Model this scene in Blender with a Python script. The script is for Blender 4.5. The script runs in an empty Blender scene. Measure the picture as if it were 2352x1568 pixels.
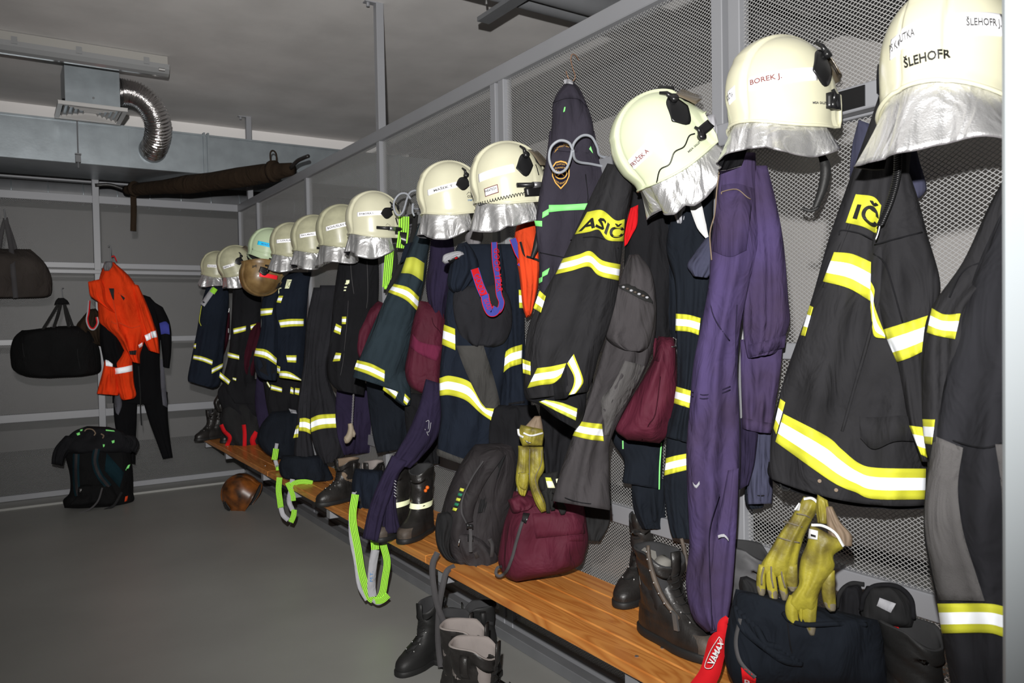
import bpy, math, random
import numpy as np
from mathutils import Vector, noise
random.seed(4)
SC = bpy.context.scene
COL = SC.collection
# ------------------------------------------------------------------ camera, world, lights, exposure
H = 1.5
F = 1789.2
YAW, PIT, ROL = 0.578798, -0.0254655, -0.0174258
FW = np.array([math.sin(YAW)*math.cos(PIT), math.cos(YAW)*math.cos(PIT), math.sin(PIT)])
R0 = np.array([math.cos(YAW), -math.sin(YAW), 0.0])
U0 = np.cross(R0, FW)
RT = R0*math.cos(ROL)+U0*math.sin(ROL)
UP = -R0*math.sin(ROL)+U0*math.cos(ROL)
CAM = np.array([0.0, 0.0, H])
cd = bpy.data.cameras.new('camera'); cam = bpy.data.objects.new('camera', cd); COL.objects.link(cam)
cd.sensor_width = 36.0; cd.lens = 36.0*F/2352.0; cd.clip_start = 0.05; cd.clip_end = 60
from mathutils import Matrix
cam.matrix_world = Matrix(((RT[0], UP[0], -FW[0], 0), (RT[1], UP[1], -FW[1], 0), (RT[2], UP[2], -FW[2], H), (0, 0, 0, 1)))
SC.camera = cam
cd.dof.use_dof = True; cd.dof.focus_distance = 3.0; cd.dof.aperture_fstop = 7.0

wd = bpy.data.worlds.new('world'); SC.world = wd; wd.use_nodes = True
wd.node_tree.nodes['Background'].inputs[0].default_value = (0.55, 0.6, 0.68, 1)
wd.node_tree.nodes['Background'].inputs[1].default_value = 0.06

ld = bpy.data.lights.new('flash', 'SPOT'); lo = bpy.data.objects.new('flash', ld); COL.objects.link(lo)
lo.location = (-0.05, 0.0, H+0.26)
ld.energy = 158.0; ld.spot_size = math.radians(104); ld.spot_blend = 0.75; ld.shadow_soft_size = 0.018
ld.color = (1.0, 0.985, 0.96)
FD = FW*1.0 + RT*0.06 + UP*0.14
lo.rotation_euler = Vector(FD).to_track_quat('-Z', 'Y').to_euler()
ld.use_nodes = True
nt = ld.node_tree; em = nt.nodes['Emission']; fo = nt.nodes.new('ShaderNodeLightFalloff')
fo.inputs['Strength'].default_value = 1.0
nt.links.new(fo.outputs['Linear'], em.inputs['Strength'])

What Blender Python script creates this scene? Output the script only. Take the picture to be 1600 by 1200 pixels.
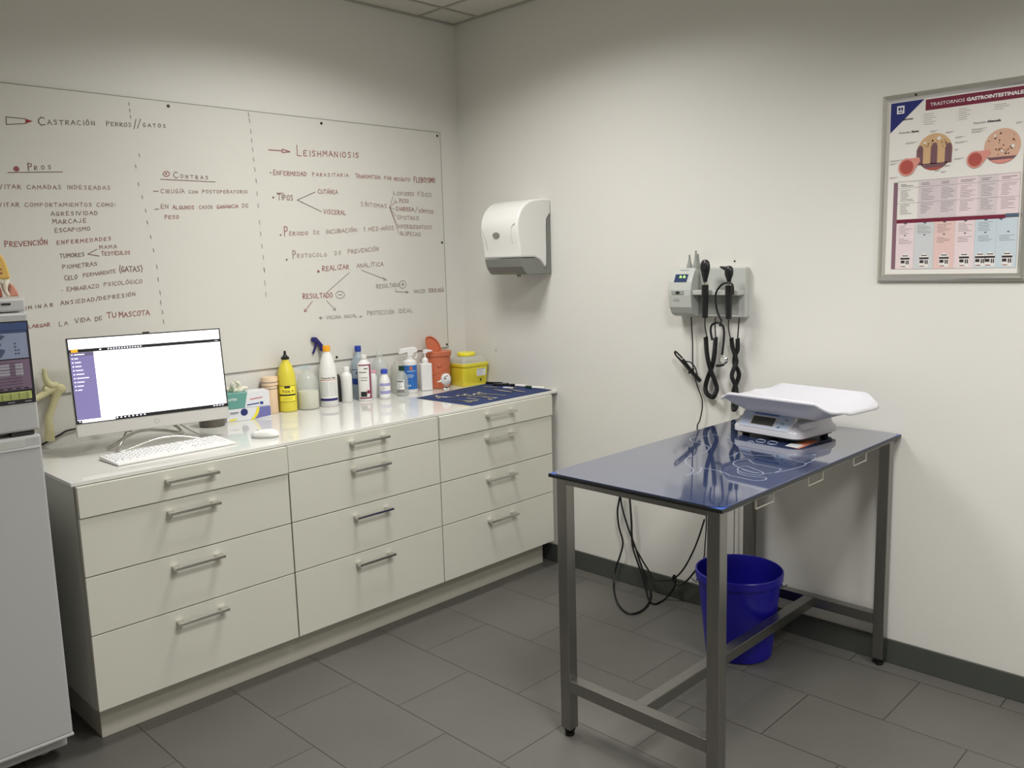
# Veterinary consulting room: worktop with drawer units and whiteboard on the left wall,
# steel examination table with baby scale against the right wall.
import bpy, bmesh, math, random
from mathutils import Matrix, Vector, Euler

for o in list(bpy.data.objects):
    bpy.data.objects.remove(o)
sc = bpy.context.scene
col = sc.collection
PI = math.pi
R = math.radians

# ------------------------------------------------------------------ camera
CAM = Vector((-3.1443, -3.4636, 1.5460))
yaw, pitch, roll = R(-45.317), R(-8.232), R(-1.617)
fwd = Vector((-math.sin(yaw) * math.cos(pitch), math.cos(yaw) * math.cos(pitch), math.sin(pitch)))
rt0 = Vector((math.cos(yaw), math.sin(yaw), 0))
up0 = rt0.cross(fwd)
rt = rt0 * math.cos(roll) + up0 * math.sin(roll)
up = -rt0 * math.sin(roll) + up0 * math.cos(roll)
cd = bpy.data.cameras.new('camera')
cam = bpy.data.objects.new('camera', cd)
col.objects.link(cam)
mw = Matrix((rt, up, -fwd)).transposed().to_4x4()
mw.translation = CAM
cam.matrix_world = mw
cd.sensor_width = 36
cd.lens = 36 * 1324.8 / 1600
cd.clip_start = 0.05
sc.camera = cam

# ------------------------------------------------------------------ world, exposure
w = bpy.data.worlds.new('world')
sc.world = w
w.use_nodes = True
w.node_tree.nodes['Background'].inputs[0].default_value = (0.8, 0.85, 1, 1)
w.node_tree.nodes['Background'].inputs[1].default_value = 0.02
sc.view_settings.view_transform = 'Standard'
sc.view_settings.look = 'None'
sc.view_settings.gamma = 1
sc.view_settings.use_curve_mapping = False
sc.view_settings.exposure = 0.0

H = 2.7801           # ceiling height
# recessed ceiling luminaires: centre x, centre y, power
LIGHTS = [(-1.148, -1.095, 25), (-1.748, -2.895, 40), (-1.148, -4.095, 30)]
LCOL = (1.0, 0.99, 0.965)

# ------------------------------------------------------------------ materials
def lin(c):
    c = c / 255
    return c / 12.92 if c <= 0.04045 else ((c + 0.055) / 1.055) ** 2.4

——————

§ **Objective**
Nothing but the lines from the one containing "What Blender Python" through the one containing "from mathutils import Matrix, Vector, Euler" should be echoed, each exactly as it stands; pictures are excluded.

§ **Written answer**
What Blender Python script creates this scene? Output the script only. Take the picture to be 1600 by 1200 pixels.
# Veterinary consulting room: worktop with drawer units and whiteboard on the left wall,
# steel examination table with baby scale against the right wall.
import bpy, bmesh, math, random
from mathutils import Matrix, Vector, Euler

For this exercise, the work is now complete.